Inspired by this question over at Mathematics.
The Problem
Let n be a natural number ≥ 2. Take the biggest divisor of n – which is different from n itself – and subtract it from n. Repeat until you get 1.
The Question
How many steps does it take to reach 1 for a given number n ≥ 2.
Detailed Example
Let n = 30.
The greatest divisor of:
1. 30 is 15 --> 30 - 15 = 15
2. 15 is 5 --> 15 - 5 = 10
3. 10 is 5 --> 10 - 5 = 5
4. 5 is 1 --> 5 - 1 = 4
5. 4 is 2 --> 4 - 2 = 2
6. 2 is 1 --> 2 - 1 = 1
It takes 6 steps to reach 1.
Input
- Input is an integer
n, where n ≥ 2.
- Your program should support input up to the language's maximum integer value.
Output
- Simply output the number of steps, like
6.
- Leading/trailing whitespaces or newlines are fine.
Examples
f(5) --> 3
f(30) --> 6
f(31) --> 7
f(32) --> 5
f(100) --> 8
f(200) --> 9
f(2016^155) --> 2015
Requirements
- You can get input from
STDIN, command line arguments, as function parameters or from the closest equivalent.

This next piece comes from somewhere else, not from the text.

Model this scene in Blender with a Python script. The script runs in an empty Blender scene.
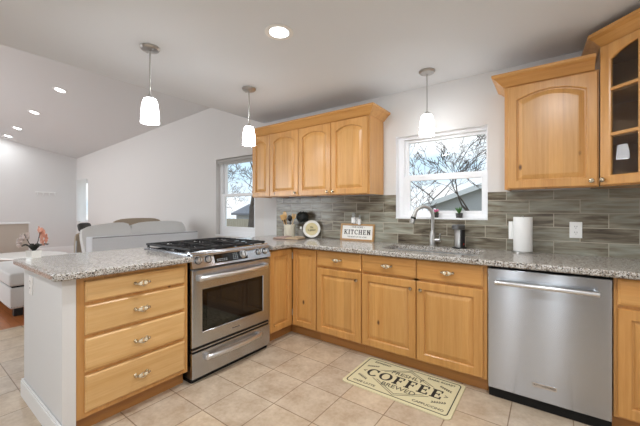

- You can write a program or a function. If it is an anonymous function, please include an example of how to invoke it.
- This is code-golf so shortest answer in bytes wins.
- Standard loopholes are disallowed.
This series can be found on OEIS as well: A064097
A quasi-logarithm defined inductively by a(1) = 0 and a(p) = 1 + a(p-1) if p is prime and a(n*m) = a(n) + a(m) if m,n > 1.